For some top Vermont Democrats, the reason for backing Clinton is simple: many of them already had deep ties to Clinton and decided to throw their support early, before Sanders really caught fire. 

"I think they committed earlier in the race," Lofy said before adding that "I think that those who have endorsed Clinton are sincere in saying that they are proud of Bernie and proud of the fact that he's running and proud that he's in the race but in the end think she's the best qualified person to become president.”

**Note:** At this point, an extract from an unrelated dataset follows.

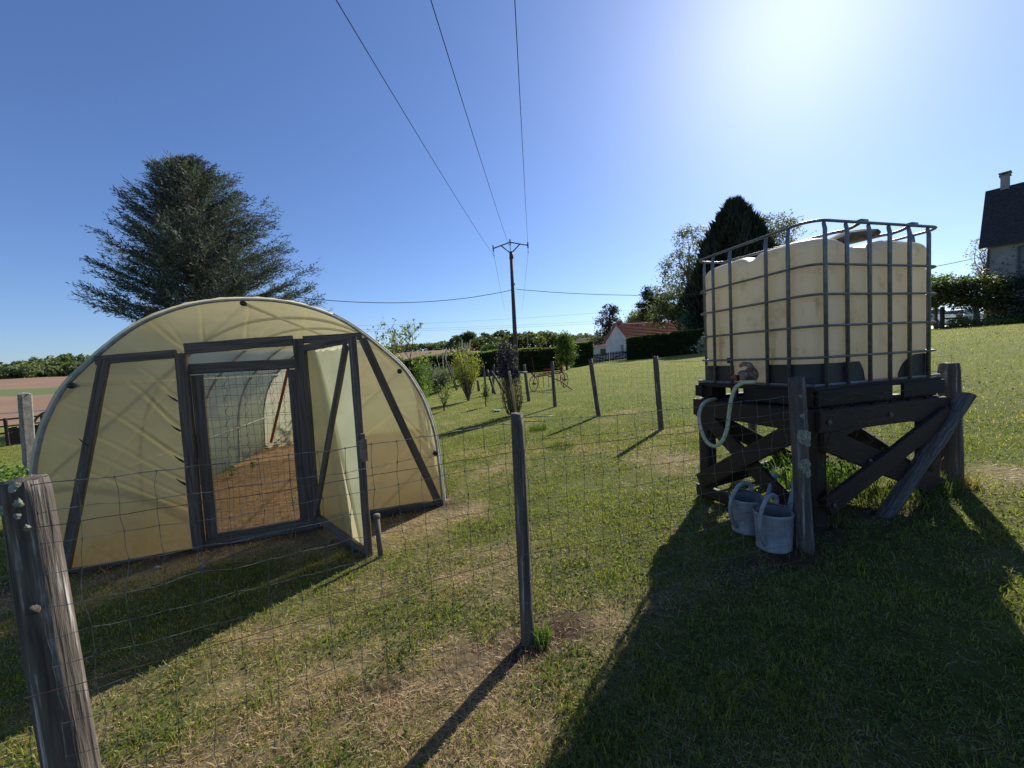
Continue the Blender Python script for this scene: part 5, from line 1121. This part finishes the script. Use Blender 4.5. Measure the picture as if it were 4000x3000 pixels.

The Sanders campaign, which is headquartered in Burlington, isn’t taking much offense — at least not publicly — over the rallying around Clinton. Even Shumlin, who announced his endorsement of Clinton just hours after Sanders announced details of his presidential campaign kick-off in May, gets a pass.

"When Sen. Leahy and the governor and the others endorsed Hillary way back when I think it would be fair to say people were not considering Bernie a real serious candidate and obviously that has changed since then," said Tad Devine, the top strategist on Sanders' campaign. "We understand that they were told that the race is over before it began and that if we can prove to them in the course of the nominating process in the weeks and months ahead that we have a real opportunity to change their mind and look at a different candidate."

Dottie Deans, the Vermont Democratic chairman, said she'd been encouraged by both Sanders and Clinton supporters in the state to make an endorsement. 

"They have been extremely polite,” Deans, who's unaligned, said of the outreach from the Sanders and Clinton campaign orbits. “They would welcome my support — that's the nice way they said it."